Il canto, collocabile secondo l’editore alla fine dell’Inferno, è il risultato di una «sorprendente visione premonitrice» ispirata da una pozione di «spetialissime erbe» che il sommo poeta non esita a descrivere nel dettaglio, assunta nella Sacra di San Michele presso i monaci che gli offrirono riparo e ristoro curandolo dopo l’arresto e le probabili percosse degli armigeri che, al pari di oggi, presidiavano la valle.
Ironia e brio accompagnano il testo. Una menzione speciale per le note a fondo testo.
Il gioco vale davvero la candela.
Consiglio vivamente il libretto (6 euro). Gli studenti lo portino a scuola.
Buona lettura!

La spetialissima pozione
«Eravi nella nomata pozione di certo aliquanta santoreggia, e della artemisia absinta, e poca digitale e laudano in buona mensura; eranvi di poi li fiori di una particulare spezie di canapa, che dicesi venga dalle lontane Indie, ma che bene forte s’accresce anco nello giardino de’ divoti frati, che spesso l’usano per fare dolciumi, manducati li quali spesse volte li fa visita Nostra Signora la Madonna; eravi di poi una radice genziana, et multi pezzi essiccati del fungo, che trovasi nelli boschi attigui, che chiamasi ammannita, et altri funghi di più piccola fatta, che truovano nelle vicinanze delli armenti su le più alte vette, e serbansi nel miele; et essi anco sono di molto aiuto alle lor preci, imperocché ingollata la giusta dose mai fu vana l’attesa di una divina apparizione. E molto altro ancora eravi, che non riconobbi o non sapria nomare»
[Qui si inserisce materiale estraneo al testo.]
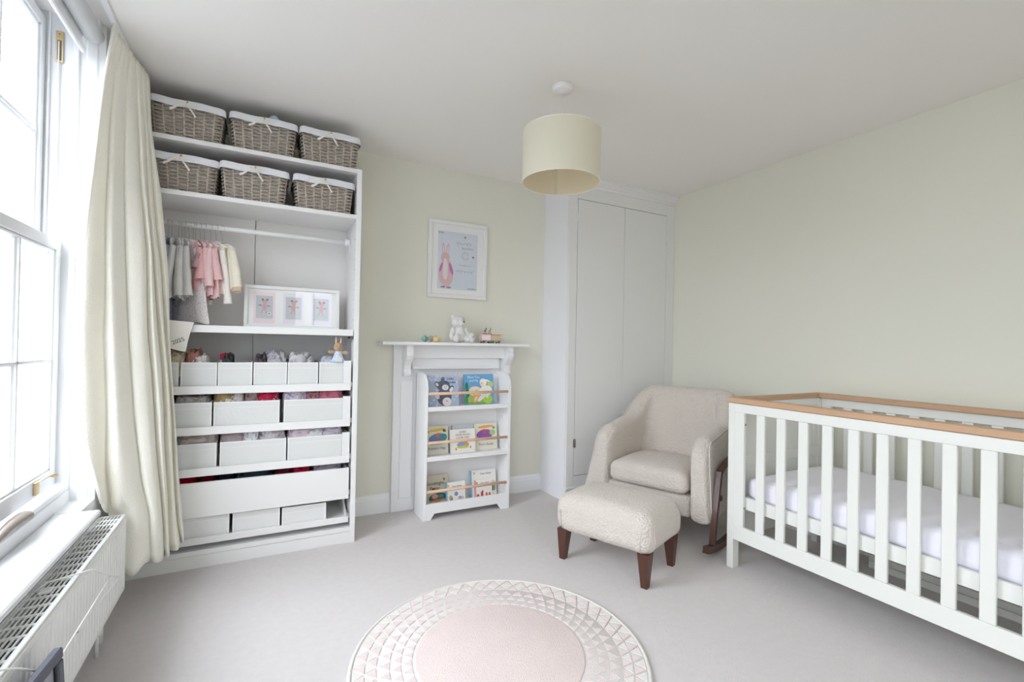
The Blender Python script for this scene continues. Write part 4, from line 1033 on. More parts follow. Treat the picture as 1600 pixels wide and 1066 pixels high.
# bear
bx_, by_ = 1.345, 3.400
br = thing('teddy_bear', 'white plush bear sitting in the middle of the mantelshelf', 'soft toy', (bx_, by_, ZM))
plush('body', br, [((bx_, by_, ZM + 0.060), (0.050, 0.042, 0.062)), ((bx_, by_, ZM + 0.100), (0.036, 0.034, 0.040)),
    ((bx_ - 0.018, by_ - 0.010, ZM + 0.162), (0.052, 0.046, 0.046)), ((bx_ - 0.002, by_ - 0.048, ZM + 0.150), (0.024, 0.024, 0.020)),
    ((bx_ - 0.058, by_ + 0.002, ZM + 0.200), (0.017, 0.009, 0.018)), ((bx_ + 0.030, by_ + 0.004, ZM + 0.197), (0.017, 0.009, 0.018)),
    ((bx_ - 0.058, by_ - 0.006, ZM + 0.085), (0.022, 0.022, 0.036)), ((bx_ - 0.070, by_ - 0.014, ZM + 0.050), (0.020, 0.022, 0.034)),
    ((bx_ + 0.048, by_ - 0.004, ZM + 0.092), (0.020, 0.022, 0.032)), ((bx_ + 0.066, by_ - 0.010, ZM + 0.060), (0.018, 0.020, 0.030)),
    ((bx_ - 0.040, by_ - 0.030, ZM + 0.026), (0.022, 0.040, 0.026)), ((bx_ - 0.046, by_ - 0.058, ZM + 0.038), (0.022, 0.014, 0.038)),
    ((bx_ + 0.050, by_ - 0.030, ZM + 0.026), (0.026, 0.040, 0.026)), ((bx_ + 0.078, by_ - 0.055, ZM + 0.040), (0.026, 0.018, 0.040))], M_PLUSHW, 0.0045)
b = MB(); b.ball((bx_ + 0.004, by_ - 0.0715, ZM + 0.158), (0.008, 0.004, 0.0055), 10); b.build('nose', flat('nose_grey', 110, 100, 104), br, label='grey nose')
for ex in (-0.042, 0.012):
    b = MB(); b.ball((bx_ + ex, by_ - 0.054, ZM + 0.172), 0.0032, 8); b.build('eye', flat('eye_grey', 70, 66, 72), br)
textmesh('baby', 0.013, Matrix.Translation((bx_ + 0.082, by_ - 0.0755, ZM + 0.048)) @ Matrix.Rotation(math.radians(-20), 4, 'Y') @ STAND, br, flat('foot_ink', 120, 118, 128), name='foot_lettering', shear=0.3)
# toy wagon
wg = thing('toy_wagon', 'small pink and wooden toy train wagon right of the bear', 'toy', (1.60, 3.40, ZM))
PWD = flat('pink_wood', 232, 200, 198); BWD = mat('raw_wood', S(212, 184, 160), 0.6, 0.05, 30, 0.1, 20)
b = MB(); b.box(1.520, 1.602, 3.375, 3.425, ZM + 0.020, ZM + 0.068, b=0.003); b.build('box_body', PWD, wg, label='pale pink box')
b = MB(); b.box(1.602, 1.685, 3.375, 3.425, ZM + 0.020, ZM + 0.066, b=0.003); b.build('box_body', BWD, wg, label='plain wooden box')
b = MB(); b.box(1.524, 1.598, 3.3735, 3.375, ZM + 0.026, ZM + 0.062); b.build('painted_panel', flat('cream_pink', 240, 226, 226), wg)
b = MB(); b.box(1.518, 1.706, 3.372, 3.428, ZM + 0.067, ZM + 0.072, b=0.001); b.build('lid', BWD, wg)
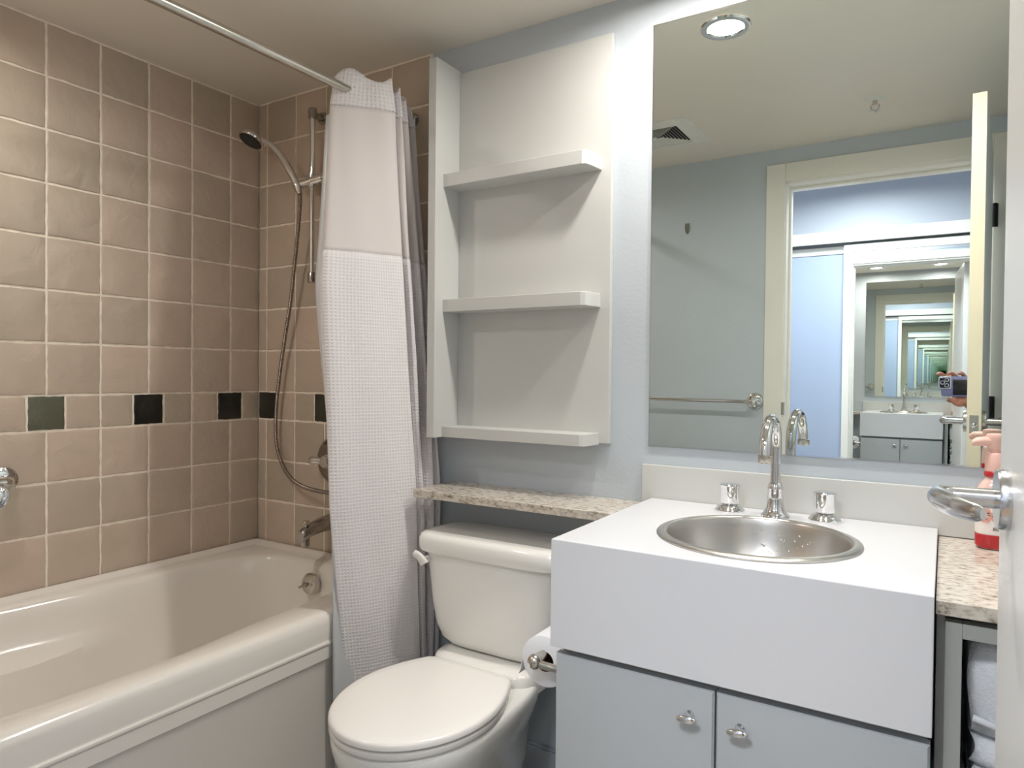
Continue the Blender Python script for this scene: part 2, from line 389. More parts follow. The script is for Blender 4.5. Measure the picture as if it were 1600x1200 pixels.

Il girone infernale dell’economia capitalistica
«Qual è ‘l distinto atroce
che sulle umane genti farà impero
ti si parrà dinnanzi, e quale croce.

Se tu vorrai, potrai per quel sentiero
giungere al loco che darà recetto
al peggior spergio de lo mondo intero.

Si va parando il sito maledetto
in cui si puniranno un dì coloro
che perdean passione ed intelletto.

Tu dei saper che lo disir dell’oro
presto conquisterà l’umani affanni
tanto da ruinar senno e decoro:

una bieca masnada di tiranni
non curerà se per la sua mercede
a la terra imporrà nefasti danni.

Tanta sarà la brama che li fiede
ch’a curar de’ li conti e del successo
si smarriran da che ragion procede,

e verrà dato il nome di progresso
a ciò che forza fornirà, e stromenti
per mantener l’imperio a quel consesso.

Questi s’affermeranno tra le genti
sviluppando la forza produttiva
che le libererà da fame e stenti;

ma, poi che avranno ‘l mondo che languiva
dotato de li mezzi per avere
quell’essenziale a cui la vita ambiva,

non avendo null’altro da offerere,
per conservare lor social postura
stabiliran ciò che si dee volere.

Fabricheranno merci oltre misura;
per mantenere vivo lo mercato
la terra covriran d’ogni lordura.

Tanto il ciclo sarà automatizzato
che l’accumulazion del capitale
doventerà dottrina dello Stato».

Sotto la chioma niente
«Molto, o mio duca, bramerei sapere
perché di tra gli attrezzi da macello»
dimandai «ve n’è uno da barbiere».

E ‘l duca a me «In questo tristo ostello
tra i magistrati ch’avranno confino
un, più che al resto, baderà al capello.

Sarà procuratore di Torino,
sarà a Palermo, sarà in ogni dove
l’imago sua gli segnerà il cammino.

Se un gesto di Colui che tutto move
lo rimenasse alle stagioni sue,
questi andrebbe a ricercare prove

per indagare Giotto e Cimabue
e patteggiare che lo suo sembiante
dovunque ritraessero amendue;

e quando cadrà al diavolo davante
per saldar su la libra li suoi conti
la frangià sarà il pezzo più pesante».